--- TASK TO COMPLETE ---
Select from the data all lines with the word "Take".

** Begin STORED RECORDS **

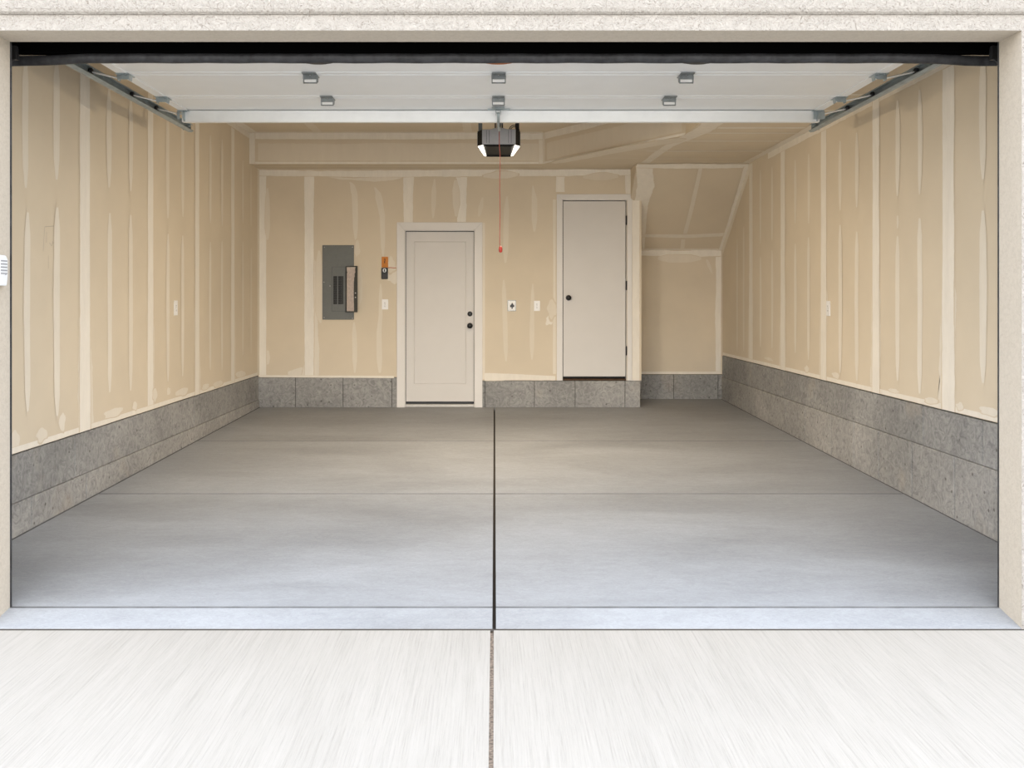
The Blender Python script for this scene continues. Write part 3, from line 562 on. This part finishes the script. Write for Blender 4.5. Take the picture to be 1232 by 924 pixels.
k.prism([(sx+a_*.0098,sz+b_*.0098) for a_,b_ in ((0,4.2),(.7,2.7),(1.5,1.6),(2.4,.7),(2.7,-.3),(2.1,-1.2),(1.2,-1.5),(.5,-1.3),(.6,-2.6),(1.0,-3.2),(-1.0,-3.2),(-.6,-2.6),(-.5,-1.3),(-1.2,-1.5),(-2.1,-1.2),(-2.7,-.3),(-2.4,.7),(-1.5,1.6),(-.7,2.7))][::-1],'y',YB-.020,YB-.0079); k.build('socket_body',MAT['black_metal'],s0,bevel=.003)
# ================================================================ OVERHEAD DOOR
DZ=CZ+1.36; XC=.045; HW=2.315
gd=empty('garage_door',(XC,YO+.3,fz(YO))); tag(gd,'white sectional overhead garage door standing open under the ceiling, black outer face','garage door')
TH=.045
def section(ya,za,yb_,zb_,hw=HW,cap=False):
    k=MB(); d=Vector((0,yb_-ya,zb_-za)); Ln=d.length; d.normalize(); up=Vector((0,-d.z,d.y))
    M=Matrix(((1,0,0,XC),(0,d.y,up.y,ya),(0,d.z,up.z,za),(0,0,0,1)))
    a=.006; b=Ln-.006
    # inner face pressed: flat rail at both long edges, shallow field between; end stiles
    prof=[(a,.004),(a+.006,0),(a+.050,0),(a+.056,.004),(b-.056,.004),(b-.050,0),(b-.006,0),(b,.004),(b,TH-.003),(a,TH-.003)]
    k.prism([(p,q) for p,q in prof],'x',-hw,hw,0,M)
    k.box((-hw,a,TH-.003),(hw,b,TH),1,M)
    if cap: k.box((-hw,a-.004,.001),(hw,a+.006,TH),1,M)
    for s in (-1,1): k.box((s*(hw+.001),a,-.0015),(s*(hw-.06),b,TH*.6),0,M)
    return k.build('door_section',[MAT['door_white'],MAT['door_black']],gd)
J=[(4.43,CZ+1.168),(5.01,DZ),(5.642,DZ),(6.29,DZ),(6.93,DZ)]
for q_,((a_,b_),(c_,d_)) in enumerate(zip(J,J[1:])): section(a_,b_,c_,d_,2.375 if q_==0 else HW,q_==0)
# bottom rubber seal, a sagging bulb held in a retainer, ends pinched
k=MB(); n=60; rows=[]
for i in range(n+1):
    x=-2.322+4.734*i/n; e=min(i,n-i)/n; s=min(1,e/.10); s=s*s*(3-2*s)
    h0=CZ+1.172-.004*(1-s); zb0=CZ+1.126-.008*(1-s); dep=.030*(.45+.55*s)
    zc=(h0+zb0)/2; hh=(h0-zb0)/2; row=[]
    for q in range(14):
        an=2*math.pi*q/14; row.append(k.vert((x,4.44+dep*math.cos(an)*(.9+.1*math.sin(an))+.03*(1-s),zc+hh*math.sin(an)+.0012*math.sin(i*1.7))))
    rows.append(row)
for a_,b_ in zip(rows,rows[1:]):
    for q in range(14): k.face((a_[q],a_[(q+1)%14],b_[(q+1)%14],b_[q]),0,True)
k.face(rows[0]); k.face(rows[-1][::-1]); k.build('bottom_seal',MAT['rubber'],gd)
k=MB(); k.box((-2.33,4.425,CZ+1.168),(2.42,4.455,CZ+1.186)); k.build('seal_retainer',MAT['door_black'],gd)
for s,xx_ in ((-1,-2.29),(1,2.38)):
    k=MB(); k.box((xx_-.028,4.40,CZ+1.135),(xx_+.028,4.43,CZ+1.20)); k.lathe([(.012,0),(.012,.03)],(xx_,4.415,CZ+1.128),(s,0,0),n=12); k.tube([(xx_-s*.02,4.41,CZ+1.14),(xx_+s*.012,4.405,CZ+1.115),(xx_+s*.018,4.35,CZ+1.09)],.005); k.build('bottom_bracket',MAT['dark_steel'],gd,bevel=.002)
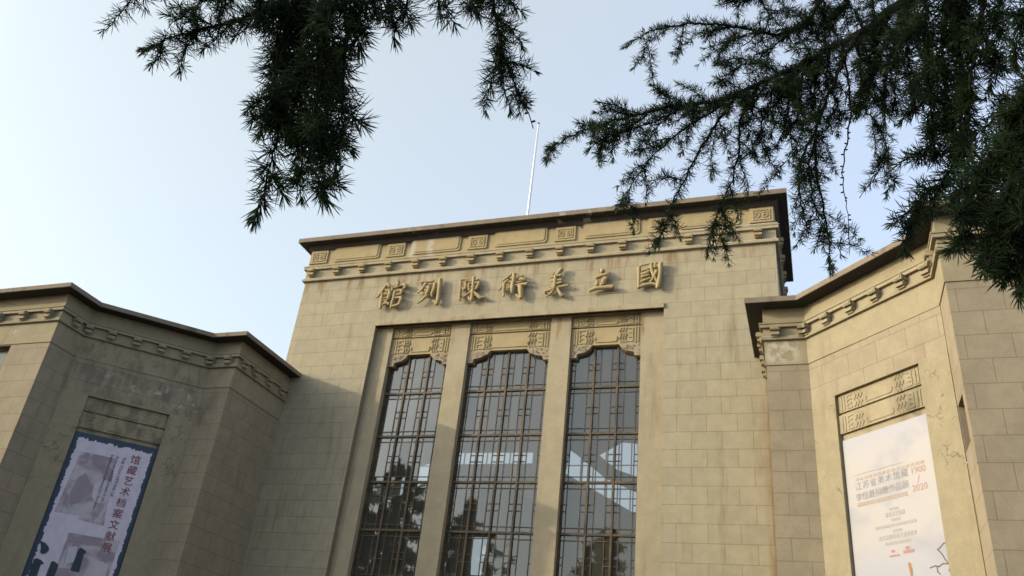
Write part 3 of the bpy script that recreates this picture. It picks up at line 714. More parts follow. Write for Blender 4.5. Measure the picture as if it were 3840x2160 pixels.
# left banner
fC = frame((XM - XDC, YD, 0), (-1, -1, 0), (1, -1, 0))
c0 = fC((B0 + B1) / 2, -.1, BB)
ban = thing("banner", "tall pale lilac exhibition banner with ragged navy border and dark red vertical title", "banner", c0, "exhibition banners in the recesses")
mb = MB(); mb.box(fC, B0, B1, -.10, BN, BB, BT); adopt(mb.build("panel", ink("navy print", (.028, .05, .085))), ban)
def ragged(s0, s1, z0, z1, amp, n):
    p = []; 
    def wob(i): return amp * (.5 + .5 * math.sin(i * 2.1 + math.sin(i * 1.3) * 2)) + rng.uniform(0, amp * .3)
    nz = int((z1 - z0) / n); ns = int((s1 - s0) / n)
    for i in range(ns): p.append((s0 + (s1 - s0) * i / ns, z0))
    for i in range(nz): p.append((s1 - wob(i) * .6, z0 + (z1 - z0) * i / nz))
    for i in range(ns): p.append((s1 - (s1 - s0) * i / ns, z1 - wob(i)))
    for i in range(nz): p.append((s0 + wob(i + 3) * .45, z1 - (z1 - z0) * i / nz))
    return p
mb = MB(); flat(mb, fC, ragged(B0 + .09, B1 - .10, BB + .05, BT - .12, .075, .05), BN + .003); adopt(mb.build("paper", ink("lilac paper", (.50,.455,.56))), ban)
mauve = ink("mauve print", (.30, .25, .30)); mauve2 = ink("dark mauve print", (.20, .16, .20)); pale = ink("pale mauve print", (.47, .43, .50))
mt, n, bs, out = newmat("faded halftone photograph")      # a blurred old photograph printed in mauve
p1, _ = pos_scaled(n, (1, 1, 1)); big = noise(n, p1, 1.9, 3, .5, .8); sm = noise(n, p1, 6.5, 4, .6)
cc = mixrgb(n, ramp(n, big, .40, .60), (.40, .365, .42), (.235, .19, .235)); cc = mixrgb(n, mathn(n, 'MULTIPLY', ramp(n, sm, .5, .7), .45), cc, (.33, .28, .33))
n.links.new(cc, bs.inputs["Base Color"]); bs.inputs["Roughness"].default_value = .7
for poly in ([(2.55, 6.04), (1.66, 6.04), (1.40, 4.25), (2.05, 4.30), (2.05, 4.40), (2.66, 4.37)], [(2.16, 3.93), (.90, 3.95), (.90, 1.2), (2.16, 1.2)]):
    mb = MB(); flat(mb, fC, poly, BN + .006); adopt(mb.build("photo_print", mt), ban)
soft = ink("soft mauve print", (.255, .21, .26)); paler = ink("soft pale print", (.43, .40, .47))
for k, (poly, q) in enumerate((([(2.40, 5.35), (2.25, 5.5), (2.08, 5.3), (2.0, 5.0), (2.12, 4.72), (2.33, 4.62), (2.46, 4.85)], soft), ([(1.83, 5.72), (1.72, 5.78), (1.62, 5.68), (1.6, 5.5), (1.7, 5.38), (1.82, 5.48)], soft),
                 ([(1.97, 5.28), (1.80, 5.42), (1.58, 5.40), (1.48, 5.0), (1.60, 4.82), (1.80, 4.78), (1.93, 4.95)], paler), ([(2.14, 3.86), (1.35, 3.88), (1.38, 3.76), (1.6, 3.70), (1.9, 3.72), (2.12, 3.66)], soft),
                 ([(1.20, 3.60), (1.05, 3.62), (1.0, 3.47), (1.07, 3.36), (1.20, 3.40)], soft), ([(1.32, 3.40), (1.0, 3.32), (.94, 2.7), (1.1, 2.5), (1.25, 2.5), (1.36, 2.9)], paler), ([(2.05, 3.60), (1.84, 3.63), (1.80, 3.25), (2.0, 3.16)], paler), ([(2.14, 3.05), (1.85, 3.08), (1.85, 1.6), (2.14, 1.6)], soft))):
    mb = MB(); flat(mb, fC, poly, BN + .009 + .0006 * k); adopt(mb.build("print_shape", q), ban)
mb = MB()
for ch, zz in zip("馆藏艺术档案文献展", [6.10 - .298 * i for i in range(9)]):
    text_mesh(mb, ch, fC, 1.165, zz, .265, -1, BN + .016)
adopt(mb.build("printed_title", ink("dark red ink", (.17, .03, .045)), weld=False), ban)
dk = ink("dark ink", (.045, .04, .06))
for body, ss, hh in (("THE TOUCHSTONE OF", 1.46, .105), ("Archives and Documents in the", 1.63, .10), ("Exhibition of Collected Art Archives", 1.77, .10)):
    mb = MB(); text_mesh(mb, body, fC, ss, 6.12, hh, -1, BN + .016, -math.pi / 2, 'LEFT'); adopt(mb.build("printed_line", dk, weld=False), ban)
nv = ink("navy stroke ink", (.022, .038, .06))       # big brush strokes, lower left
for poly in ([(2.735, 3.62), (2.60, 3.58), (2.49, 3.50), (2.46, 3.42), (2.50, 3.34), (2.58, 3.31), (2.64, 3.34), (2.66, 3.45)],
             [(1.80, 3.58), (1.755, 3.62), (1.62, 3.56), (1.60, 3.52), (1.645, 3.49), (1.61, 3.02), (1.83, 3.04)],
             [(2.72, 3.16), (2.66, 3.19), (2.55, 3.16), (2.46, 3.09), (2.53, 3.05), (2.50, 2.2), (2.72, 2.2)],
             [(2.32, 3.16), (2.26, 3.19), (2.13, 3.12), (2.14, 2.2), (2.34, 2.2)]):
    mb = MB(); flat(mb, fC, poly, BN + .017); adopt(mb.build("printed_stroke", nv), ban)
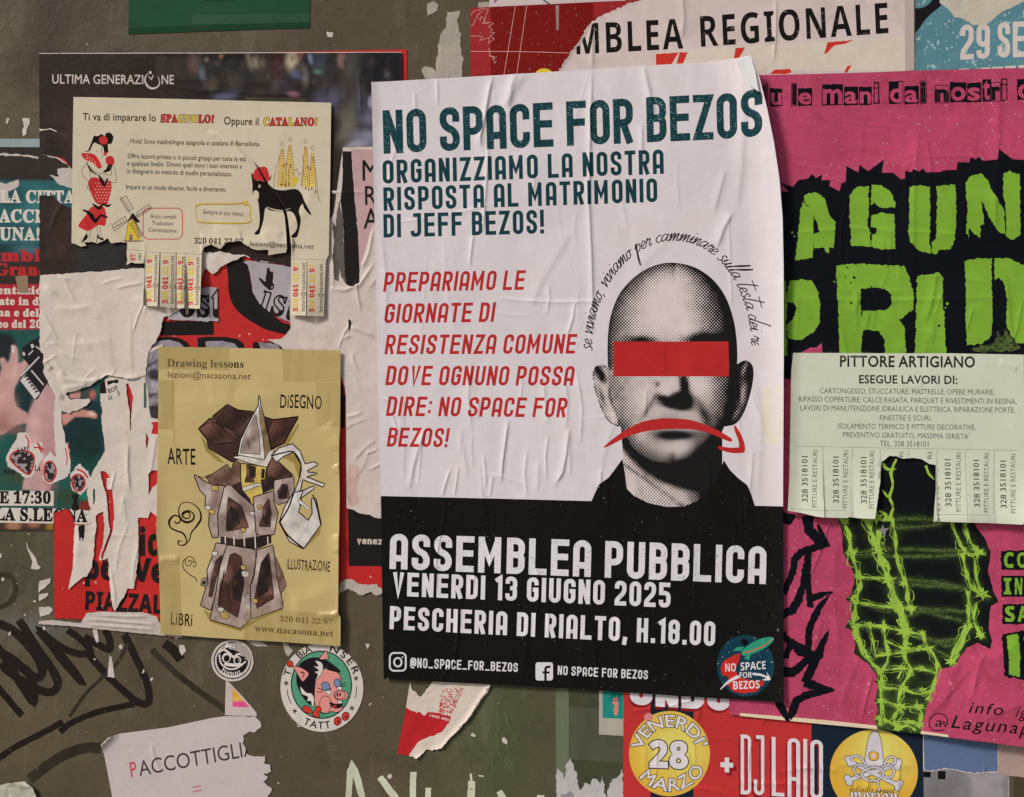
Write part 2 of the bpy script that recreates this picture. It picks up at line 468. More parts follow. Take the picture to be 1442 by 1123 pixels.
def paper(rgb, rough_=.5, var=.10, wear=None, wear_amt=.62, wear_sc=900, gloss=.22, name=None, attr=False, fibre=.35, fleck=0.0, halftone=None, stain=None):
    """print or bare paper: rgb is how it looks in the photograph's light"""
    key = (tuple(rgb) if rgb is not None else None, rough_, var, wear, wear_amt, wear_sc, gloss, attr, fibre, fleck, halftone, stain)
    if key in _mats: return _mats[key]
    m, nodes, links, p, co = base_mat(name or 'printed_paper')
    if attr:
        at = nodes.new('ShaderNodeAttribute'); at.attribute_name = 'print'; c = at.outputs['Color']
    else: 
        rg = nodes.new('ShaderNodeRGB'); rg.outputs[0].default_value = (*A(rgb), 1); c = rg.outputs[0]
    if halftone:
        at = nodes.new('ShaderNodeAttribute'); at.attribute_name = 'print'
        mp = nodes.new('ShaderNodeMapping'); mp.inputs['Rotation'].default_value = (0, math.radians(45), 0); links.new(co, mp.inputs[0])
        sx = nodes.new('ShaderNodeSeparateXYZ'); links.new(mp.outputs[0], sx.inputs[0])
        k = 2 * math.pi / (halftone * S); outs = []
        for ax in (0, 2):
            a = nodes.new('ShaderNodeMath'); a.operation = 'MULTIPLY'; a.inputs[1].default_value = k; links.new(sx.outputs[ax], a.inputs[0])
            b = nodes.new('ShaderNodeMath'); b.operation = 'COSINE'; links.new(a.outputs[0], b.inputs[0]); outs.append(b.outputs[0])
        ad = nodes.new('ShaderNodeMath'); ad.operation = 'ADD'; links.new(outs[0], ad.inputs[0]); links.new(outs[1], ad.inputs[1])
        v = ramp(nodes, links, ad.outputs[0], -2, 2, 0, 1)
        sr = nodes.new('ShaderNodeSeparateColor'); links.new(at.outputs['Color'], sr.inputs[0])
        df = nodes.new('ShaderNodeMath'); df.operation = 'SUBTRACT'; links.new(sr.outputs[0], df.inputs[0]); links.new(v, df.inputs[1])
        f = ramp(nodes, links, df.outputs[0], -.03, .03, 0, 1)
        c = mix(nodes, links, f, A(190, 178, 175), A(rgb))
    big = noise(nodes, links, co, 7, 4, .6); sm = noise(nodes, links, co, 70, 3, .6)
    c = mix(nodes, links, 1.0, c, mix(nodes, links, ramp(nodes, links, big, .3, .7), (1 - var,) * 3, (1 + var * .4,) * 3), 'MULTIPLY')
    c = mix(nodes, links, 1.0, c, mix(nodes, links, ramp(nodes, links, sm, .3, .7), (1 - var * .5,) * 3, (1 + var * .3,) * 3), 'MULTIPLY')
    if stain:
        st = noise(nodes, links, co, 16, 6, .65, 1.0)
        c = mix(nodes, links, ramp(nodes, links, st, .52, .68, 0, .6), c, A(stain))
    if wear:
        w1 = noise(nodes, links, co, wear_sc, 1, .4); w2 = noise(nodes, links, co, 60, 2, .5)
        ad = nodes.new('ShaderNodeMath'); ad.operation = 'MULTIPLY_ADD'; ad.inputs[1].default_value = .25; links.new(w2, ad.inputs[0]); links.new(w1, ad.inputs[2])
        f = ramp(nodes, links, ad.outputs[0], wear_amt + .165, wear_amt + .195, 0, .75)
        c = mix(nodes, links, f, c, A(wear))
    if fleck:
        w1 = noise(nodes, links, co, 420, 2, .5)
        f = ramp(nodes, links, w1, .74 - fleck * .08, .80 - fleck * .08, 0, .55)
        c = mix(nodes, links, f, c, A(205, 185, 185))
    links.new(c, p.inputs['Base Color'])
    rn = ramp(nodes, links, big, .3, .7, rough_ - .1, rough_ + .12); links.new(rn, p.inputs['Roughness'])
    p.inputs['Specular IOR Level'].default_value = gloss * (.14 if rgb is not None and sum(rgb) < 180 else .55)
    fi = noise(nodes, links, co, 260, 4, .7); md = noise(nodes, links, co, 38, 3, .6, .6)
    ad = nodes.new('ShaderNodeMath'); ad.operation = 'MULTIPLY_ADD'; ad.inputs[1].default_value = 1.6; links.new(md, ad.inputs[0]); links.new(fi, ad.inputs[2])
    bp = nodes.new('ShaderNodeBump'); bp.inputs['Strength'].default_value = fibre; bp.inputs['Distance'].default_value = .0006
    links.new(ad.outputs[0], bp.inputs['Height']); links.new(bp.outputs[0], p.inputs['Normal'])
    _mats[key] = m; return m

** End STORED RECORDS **

--- RESPONSE TO THE TASK ---
The Blender Python script for this scene continues. Write part 3, from line 562 on. This part finishes the script. Write for Blender 4.5. Take the picture to be 1232 by 924 pixels.
Write part 2 of the bpy script that recreates this picture. It picks up at line 468. More parts follow. Take the picture to be 1442 by 1123 pixels.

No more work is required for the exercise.